DO THIS →
The data below is to be returned in full and exactly.

COLLECTED DATA →
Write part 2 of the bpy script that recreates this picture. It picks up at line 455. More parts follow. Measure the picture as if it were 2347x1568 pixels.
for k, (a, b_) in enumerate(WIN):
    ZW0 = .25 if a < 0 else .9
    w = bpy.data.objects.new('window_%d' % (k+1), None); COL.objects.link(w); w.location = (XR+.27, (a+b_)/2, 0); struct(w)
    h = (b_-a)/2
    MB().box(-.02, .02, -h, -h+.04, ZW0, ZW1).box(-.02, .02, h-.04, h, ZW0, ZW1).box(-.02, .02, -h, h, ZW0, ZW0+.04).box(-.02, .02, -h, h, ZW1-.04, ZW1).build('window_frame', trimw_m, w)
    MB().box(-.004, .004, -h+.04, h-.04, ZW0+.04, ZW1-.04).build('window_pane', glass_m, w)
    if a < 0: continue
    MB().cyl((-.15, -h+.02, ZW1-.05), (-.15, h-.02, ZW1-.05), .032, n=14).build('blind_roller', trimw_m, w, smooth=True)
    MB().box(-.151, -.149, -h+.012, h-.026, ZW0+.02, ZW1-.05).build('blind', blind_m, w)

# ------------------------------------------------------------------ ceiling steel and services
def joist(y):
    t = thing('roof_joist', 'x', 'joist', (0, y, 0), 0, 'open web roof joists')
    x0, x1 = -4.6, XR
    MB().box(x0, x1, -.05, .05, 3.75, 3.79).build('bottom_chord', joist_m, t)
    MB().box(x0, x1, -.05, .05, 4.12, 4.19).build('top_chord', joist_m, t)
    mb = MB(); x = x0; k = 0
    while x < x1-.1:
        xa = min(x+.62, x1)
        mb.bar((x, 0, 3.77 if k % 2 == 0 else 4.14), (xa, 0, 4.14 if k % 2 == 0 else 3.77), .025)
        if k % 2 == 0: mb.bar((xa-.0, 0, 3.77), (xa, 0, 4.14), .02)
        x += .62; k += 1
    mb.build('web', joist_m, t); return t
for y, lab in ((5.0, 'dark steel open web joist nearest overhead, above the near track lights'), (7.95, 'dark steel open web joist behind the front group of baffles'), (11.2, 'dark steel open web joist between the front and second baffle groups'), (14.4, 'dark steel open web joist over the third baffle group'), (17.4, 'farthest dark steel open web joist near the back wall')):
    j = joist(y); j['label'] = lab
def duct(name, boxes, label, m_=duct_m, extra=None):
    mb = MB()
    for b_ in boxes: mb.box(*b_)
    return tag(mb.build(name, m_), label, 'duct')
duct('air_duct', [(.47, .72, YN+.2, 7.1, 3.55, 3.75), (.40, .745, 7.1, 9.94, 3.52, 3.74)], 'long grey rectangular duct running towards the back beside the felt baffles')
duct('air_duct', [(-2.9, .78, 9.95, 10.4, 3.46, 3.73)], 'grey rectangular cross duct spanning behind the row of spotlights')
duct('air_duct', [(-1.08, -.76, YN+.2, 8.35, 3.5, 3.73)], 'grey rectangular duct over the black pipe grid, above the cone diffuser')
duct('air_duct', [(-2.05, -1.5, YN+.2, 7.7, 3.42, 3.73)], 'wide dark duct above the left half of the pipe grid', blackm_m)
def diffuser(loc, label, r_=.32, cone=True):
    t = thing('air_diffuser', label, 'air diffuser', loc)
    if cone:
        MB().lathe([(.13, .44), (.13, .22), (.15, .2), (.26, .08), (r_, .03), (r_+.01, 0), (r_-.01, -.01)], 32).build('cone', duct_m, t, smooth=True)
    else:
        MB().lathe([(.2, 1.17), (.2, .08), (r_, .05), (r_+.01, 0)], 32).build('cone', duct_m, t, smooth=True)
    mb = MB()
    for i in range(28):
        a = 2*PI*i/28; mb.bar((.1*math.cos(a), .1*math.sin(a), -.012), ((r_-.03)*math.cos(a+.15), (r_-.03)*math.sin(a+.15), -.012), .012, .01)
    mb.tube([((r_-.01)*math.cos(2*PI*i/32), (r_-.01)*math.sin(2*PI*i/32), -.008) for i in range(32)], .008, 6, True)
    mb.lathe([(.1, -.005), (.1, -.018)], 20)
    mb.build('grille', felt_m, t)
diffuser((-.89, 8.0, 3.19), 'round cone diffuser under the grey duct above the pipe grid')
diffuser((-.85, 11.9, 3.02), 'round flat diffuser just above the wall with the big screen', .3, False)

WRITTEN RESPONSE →
Write part 2 of the bpy script that recreates this picture. It picks up at line 455. More parts follow. Measure the picture as if it were 2347x1568 pixels.
for k, (a, b_) in enumerate(WIN):
    ZW0 = .25 if a < 0 else .9
    w = bpy.data.objects.new('window_%d' % (k+1), None); COL.objects.link(w); w.location = (XR+.27, (a+b_)/2, 0); struct(w)
    h = (b_-a)/2
    MB().box(-.02, .02, -h, -h+.04, ZW0, ZW1).box(-.02, .02, h-.04, h, ZW0, ZW1).box(-.02, .02, -h, h, ZW0, ZW0+.04).box(-.02, .02, -h, h, ZW1-.04, ZW1).build('window_frame', trimw_m, w)
    MB().box(-.004, .004, -h+.04, h-.04, ZW0+.04, ZW1-.04).build('window_pane', glass_m, w)
    if a < 0: continue
    MB().cyl((-.15, -h+.02, ZW1-.05), (-.15, h-.02, ZW1-.05), .032, n=14).build('blind_roller', trimw_m, w, smooth=True)
    MB().box(-.151, -.149, -h+.012, h-.026, ZW0+.02, ZW1-.05).build('blind', blind_m, w)

# ------------------------------------------------------------------ ceiling steel and services
def joist(y):
    t = thing('roof_joist', 'x', 'joist', (0, y, 0), 0, 'open web roof joists')
    x0, x1 = -4.6, XR
    MB().box(x0, x1, -.05, .05, 3.75, 3.79).build('bottom_chord', joist_m, t)
    MB().box(x0, x1, -.05, .05, 4.12, 4.19).build('top_chord', joist_m, t)
    mb = MB(); x = x0; k = 0
    while x < x1-.1:
        xa = min(x+.62, x1)
        mb.bar((x, 0, 3.77 if k % 2 == 0 else 4.14), (xa, 0, 4.14 if k % 2 == 0 else 3.77), .025)
        if k % 2 == 0: mb.bar((xa-.0, 0, 3.77), (xa, 0, 4.14), .02)
        x += .62; k += 1
    mb.build('web', joist_m, t); return t
for y, lab in ((5.0, 'dark steel open web joist nearest overhead, above the near track lights'), (7.95, 'dark steel open web joist behind the front group of baffles'), (11.2, 'dark steel open web joist between the front and second baffle groups'), (14.4, 'dark steel open web joist over the third baffle group'), (17.4, 'farthest dark steel open web joist near the back wall')):
    j = joist(y); j['label'] = lab
def duct(name, boxes, label, m_=duct_m, extra=None):
    mb = MB()
    for b_ in boxes: mb.box(*b_)
    return tag(mb.build(name, m_), label, 'duct')
duct('air_duct', [(.47, .72, YN+.2, 7.1, 3.55, 3.75), (.40, .745, 7.1, 9.94, 3.52, 3.74)], 'long grey rectangular duct running towards the back beside the felt baffles')
duct('air_duct', [(-2.9, .78, 9.95, 10.4, 3.46, 3.73)], 'grey rectangular cross duct spanning behind the row of spotlights')
duct('air_duct', [(-1.08, -.76, YN+.2, 8.35, 3.5, 3.73)], 'grey rectangular duct over the black pipe grid, above the cone diffuser')
duct('air_duct', [(-2.05, -1.5, YN+.2, 7.7, 3.42, 3.73)], 'wide dark duct above the left half of the pipe grid', blackm_m)
def diffuser(loc, label, r_=.32, cone=True):
    t = thing('air_diffuser', label, 'air diffuser', loc)
    if cone:
        MB().lathe([(.13, .44), (.13, .22), (.15, .2), (.26, .08), (r_, .03), (r_+.01, 0), (r_-.01, -.01)], 32).build('cone', duct_m, t, smooth=True)
    else:
        MB().lathe([(.2, 1.17), (.2, .08), (r_, .05), (r_+.01, 0)], 32).build('cone', duct_m, t, smooth=True)
    mb = MB()
    for i in range(28):
        a = 2*PI*i/28; mb.bar((.1*math.cos(a), .1*math.sin(a), -.012), ((r_-.03)*math.cos(a+.15), (r_-.03)*math.sin(a+.15), -.012), .012, .01)
    mb.tube([((r_-.01)*math.cos(2*PI*i/32), (r_-.01)*math.sin(2*PI*i/32), -.008) for i in range(32)], .008, 6, True)
    mb.lathe([(.1, -.005), (.1, -.018)], 20)
    mb.build('grille', felt_m, t)
diffuser((-.89, 8.0, 3.19), 'round cone diffuser under the grey duct above the pipe grid')
diffuser((-.85, 11.9, 3.02), 'round flat diffuser just above the wall with the big screen', .3, False)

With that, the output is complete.